Adaptation
I know that many of you mentioned in class that you hate Nicholas Cage. For your own sake, I hope you can overcome whatever distaste you have in order to see Adaptation. With that said, let us start.
Adaptation is one of the movies you’ll watch once, get to the end and then wonder what it was that you watched. Similar to Singing in the Rain, this film discusses the film industry in a somewhat critical way throughout the story. Adaptation however, focuses more specifically on the difficulty of screenwriting. It seems to be a satire about screenwriters themselves, discussing the search for a muse, the incredible depression that overcomes an author without vision, and the personal revolution and elation that happens when the big idea occurs.
When this film concludes, you’ll ask “What was the message there, was there one?” because is a remarkably confusing story line that seems to contain satires within satires. Overall it seems to say that screenwriters are narcissistic, sad, and uninspired. There are so many emotional levels to this movie, and each emotion is featured in a light that is far different than other films. With this film, love is dark, awkward, sometimes dirty, and yet romantic. Happiness is passionate, lost, confused, and yet lonely. This film is a strange partnership of fiction and non-fiction, and it teeters between a humorous tonality and a morose one.
The camera is never a prop or theme in this film as it is in other films that we’ve seen, but there is certainly a level of self-reflection that implies a sort of metafiction, or implies a movie within a movie within a movie. Adaptation never breaks down the fourth wall, although it seems like it might, and it constantly lends itself to a level and self-analysis. There are so many references to the movie industry itself, and to the process of screenwriting, and it seems that throughout the film the main character is writing the story of Adaptation, but you don’t realize that until the end or perhaps not until the third time you’ve seen it.
This film has a remarkably scattered story line, but there are two main characters that are involved throughout the film. The main character is a self-loathing screenplay writer who has a twin brother that may or may not be fictional, it’s always feels like his twin could be figment of his imagination. Another main character is a journalist who seeks happiness but cannot find it, she seeks love through a story that she covers for her job and throughout her reporting process the story becomes her life.

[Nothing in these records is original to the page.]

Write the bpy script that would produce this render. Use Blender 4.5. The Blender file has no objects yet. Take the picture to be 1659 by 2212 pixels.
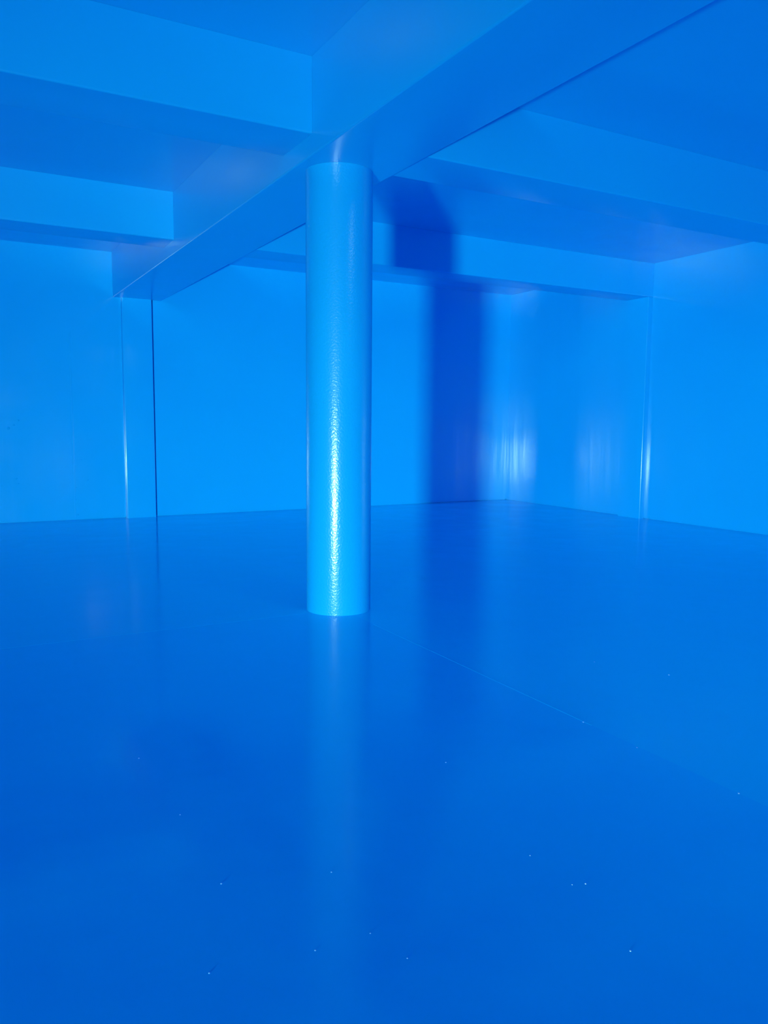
import bpy, bmesh, math, random
from mathutils import Vector, Matrix

C = bpy.context.scene.collection
SC = bpy.context.scene
random.seed(7)
H = 1.2                                   # camera height in metres; plan sizes below are in metres too

# ------------------------------------------------------------------ camera
YAW, PITCH, ROLL, FPX = 0.5085, -0.1077, 0.0081, 1723.9
cam_data = bpy.data.cameras.new('camera')
cam_data.sensor_fit = 'HORIZONTAL'
cam_data.sensor_width = 36.0
cam_data.lens = FPX / 1659.0 * 36.0
cam_data.clip_start = 0.05
cam = bpy.data.objects.new('camera', cam_data)
C.objects.link(cam)
F0 = Vector((math.sin(YAW), math.cos(YAW), 0)); R0 = Vector((math.cos(YAW), -math.sin(YAW), 0)); U0 = Vector((0, 0, 1))
F1 = F0 * math.cos(PITCH) + U0 * math.sin(PITCH); U1 = U0 * math.cos(PITCH) - F0 * math.sin(PITCH)
R2 = R0 * math.cos(ROLL) + U1 * math.sin(ROLL); U2 = U1 * math.cos(ROLL) - R0 * math.sin(ROLL)
M = Matrix((R2, U2, -F1)).transposed().to_4x4()
M.translation = Vector((0, 0, H))
cam.matrix_world = M
SC.camera = cam

# ------------------------------------------------------------------ world: a closed tank, no sky comes in
w = bpy.data.worlds.new('world'); SC.world = w; w.use_nodes = True
w.node_tree.nodes['Background'].inputs['Color'].default_value = (0, 0, 0, 1)

# ------------------------------------------------------------------ the work lamp standing on the floor, left of and behind the camera
LX, LY, LZ = -1.6 * H, -0.3 * H, 0.102 * H
LAMP_W = 27.5
TILT = math.radians(-11)
ld = bpy.data.lights.new('work_lamp', 'AREA')
ld.shape = 'RECTANGLE'; ld.size = 0.26; ld.size_y = 0.11
ld.spread = math.radians(118); ld.energy = LAMP_W; ld.color = (0.5, 1.0, 0.96)
ld.use_nodes = True                       # the flood's long throw: a gentler fall-off with distance than a bare source
_em = ld.node_tree.nodes['Emission']; _fo = ld.node_tree.nodes.new('ShaderNodeLightFalloff')
_fo.inputs['Strength'].default_value = 1.0
_k = ld.node_tree.nodes.new('ShaderNodeMath'); _k.operation = 'MULTIPLY'; _k.inputs[1].default_value = 0.35 / 6.5
_l = ld.node_tree.nodes.new('ShaderNodeMath'); _l.operation = 'MULTIPLY_ADD'; _l.inputs[1].default_value = 0.65
ld.node_tree.links.new(_fo.outputs['Constant'], _k.inputs[0])
ld.node_tree.links.new(_fo.outputs['Linear'], _l.inputs[0]); ld.node_tree.links.new(_k.outputs[0], _l.inputs[2])
ld.node_tree.links.new(_l.outputs[0], _em.inputs['Strength'])
lamp = bpy.data.objects.new('work_lamp', ld); C.objects.link(lamp)
aim = Vector((1.88 * H - LX, 3.88 * H - LY, 0)).normalized()
aim = (aim * math.cos(TILT) + Vector((0, 0, 1)) * math.sin(TILT)).normalized()
lamp.location = (LX, LY, LZ)
lamp.rotation_euler = aim.to_track_quat('-Z', 'Y').to_euler()

# ------------------------------------------------------------------ added fill light under the ceiling, out of view, to lift the floor
hd = bpy.data.lights.new('fill_light', 'AREA')
hd.shape = 'SQUARE'; hd.size = 0.7; hd.energy = 17.0; hd.color = (0.5, 0.95, 1.0)
fill = bpy.data.objects.new('fill_light', hd); C.objects.link(fill)
fill.location = (2.3 * H + .3, 0.9 * H, 2.75 * H)

# ------------------------------------------------------------------ view
SC.view_settings.view_transform = 'Standard'
SC.view_settings.look = 'None'
SC.view_settings.gamma = 1.0
SC.view_settings.use_curve_mapping = False
SC.view_settings.exposure = 0.0
SC.cycles.use_denoising = True
SC.cycles.max_bounces = 11
SC.cycles.diffuse_bounces = 9
SC.cycles.glossy_bounces = 5
SC.cycles.adaptive_threshold = 0.05
SC.cycles.blur_glossy = 0.05               # the glossy coating throws soft glints from soffits and floor onto the walls

# ------------------------------------------------------------------ materials
BASE = (0.004, 0.465, 0.87)

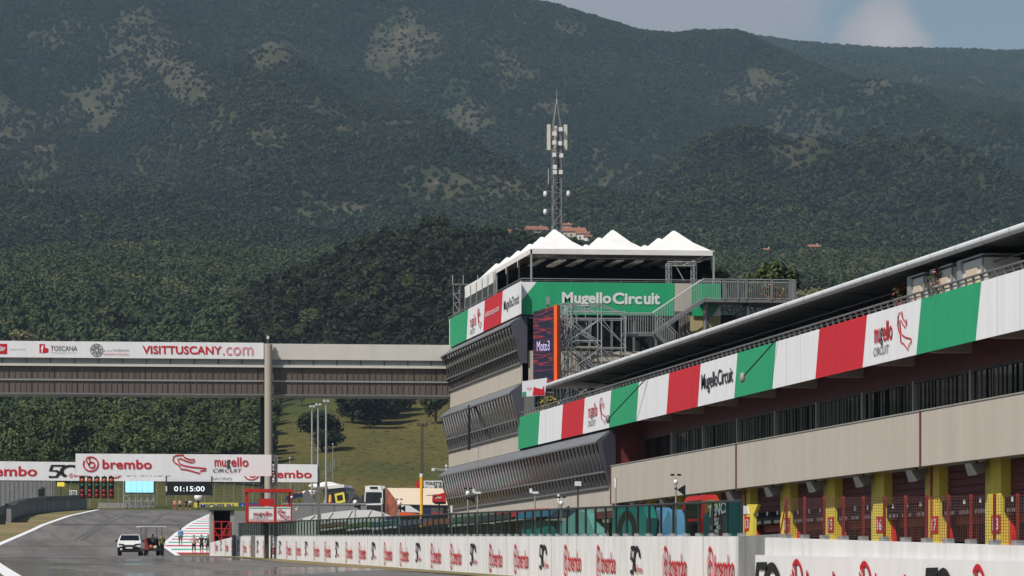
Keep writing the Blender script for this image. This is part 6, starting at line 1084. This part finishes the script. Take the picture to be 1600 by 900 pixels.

The movie ends with the journalist referencing her life prior to meeting the subject of her story and wishing for that life to come back to her. The other character is finally able to finish his book but he remains remarkably depressed. The final scene ends with the main character telling a woman that he loves her and then narrating what he believes will be the perfect end to his book, which is describing what happens in that instant of love. That narration is also a reflection on the movie where his mentor told him to never do a voice-over.